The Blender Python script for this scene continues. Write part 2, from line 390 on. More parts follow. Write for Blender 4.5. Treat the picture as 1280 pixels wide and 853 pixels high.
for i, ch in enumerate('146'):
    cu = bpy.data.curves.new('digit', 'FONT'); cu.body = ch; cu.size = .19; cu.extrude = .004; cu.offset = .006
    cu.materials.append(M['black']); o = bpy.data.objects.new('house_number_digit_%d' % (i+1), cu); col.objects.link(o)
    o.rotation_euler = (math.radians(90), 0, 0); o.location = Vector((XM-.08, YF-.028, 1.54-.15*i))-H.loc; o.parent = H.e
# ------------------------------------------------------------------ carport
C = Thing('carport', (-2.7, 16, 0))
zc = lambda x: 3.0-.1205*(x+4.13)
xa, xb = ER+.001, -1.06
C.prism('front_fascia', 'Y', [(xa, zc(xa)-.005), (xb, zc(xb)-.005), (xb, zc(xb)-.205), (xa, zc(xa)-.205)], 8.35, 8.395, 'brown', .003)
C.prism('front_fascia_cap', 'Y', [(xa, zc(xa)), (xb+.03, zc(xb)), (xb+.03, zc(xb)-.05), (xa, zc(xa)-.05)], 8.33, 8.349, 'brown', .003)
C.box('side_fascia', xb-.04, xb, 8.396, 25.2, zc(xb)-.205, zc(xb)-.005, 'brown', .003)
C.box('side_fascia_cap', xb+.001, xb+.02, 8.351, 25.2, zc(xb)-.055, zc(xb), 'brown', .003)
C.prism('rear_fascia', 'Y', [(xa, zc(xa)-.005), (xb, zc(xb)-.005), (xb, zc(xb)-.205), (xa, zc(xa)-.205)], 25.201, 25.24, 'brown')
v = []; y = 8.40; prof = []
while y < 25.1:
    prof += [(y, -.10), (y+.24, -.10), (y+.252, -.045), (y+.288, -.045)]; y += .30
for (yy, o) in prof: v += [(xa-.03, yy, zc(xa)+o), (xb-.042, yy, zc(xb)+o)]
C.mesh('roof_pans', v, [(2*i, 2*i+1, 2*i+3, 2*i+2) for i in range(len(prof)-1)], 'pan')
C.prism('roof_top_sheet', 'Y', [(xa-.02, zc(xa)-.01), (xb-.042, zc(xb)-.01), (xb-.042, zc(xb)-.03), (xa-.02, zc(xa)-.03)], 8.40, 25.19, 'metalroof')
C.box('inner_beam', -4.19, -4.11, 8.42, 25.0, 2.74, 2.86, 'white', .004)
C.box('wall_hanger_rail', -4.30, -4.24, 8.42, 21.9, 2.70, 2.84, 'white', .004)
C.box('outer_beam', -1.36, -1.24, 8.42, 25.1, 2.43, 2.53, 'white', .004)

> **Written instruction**
Return the lines above exactly, keeping every word.

> **Task result**
The Blender Python script for this scene continues. Write part 2, from line 390 on. More parts follow. Write for Blender 4.5. Treat the picture as 1280 pixels wide and 853 pixels high.
for i, ch in enumerate('146'):
    cu = bpy.data.curves.new('digit', 'FONT'); cu.body = ch; cu.size = .19; cu.extrude = .004; cu.offset = .006
    cu.materials.append(M['black']); o = bpy.data.objects.new('house_number_digit_%d' % (i+1), cu); col.objects.link(o)
    o.rotation_euler = (math.radians(90), 0, 0); o.location = Vector((XM-.08, YF-.028, 1.54-.15*i))-H.loc; o.parent = H.e
# ------------------------------------------------------------------ carport
C = Thing('carport', (-2.7, 16, 0))
zc = lambda x: 3.0-.1205*(x+4.13)
xa, xb = ER+.001, -1.06
C.prism('front_fascia', 'Y', [(xa, zc(xa)-.005), (xb, zc(xb)-.005), (xb, zc(xb)-.205), (xa, zc(xa)-.205)], 8.35, 8.395, 'brown', .003)
C.prism('front_fascia_cap', 'Y', [(xa, zc(xa)), (xb+.03, zc(xb)), (xb+.03, zc(xb)-.05), (xa, zc(xa)-.05)], 8.33, 8.349, 'brown', .003)
C.box('side_fascia', xb-.04, xb, 8.396, 25.2, zc(xb)-.205, zc(xb)-.005, 'brown', .003)
C.box('side_fascia_cap', xb+.001, xb+.02, 8.351, 25.2, zc(xb)-.055, zc(xb), 'brown', .003)
C.prism('rear_fascia', 'Y', [(xa, zc(xa)-.005), (xb, zc(xb)-.005), (xb, zc(xb)-.205), (xa, zc(xa)-.205)], 25.201, 25.24, 'brown')
v = []; y = 8.40; prof = []
while y < 25.1:
    prof += [(y, -.10), (y+.24, -.10), (y+.252, -.045), (y+.288, -.045)]; y += .30
for (yy, o) in prof: v += [(xa-.03, yy, zc(xa)+o), (xb-.042, yy, zc(xb)+o)]
C.mesh('roof_pans', v, [(2*i, 2*i+1, 2*i+3, 2*i+2) for i in range(len(prof)-1)], 'pan')
C.prism('roof_top_sheet', 'Y', [(xa-.02, zc(xa)-.01), (xb-.042, zc(xb)-.01), (xb-.042, zc(xb)-.03), (xa-.02, zc(xa)-.03)], 8.40, 25.19, 'metalroof')
C.box('inner_beam', -4.19, -4.11, 8.42, 25.0, 2.74, 2.86, 'white', .004)
C.box('wall_hanger_rail', -4.30, -4.24, 8.42, 21.9, 2.70, 2.84, 'white', .004)
C.box('outer_beam', -1.36, -1.24, 8.42, 25.1, 2.43, 2.53, 'white', .004)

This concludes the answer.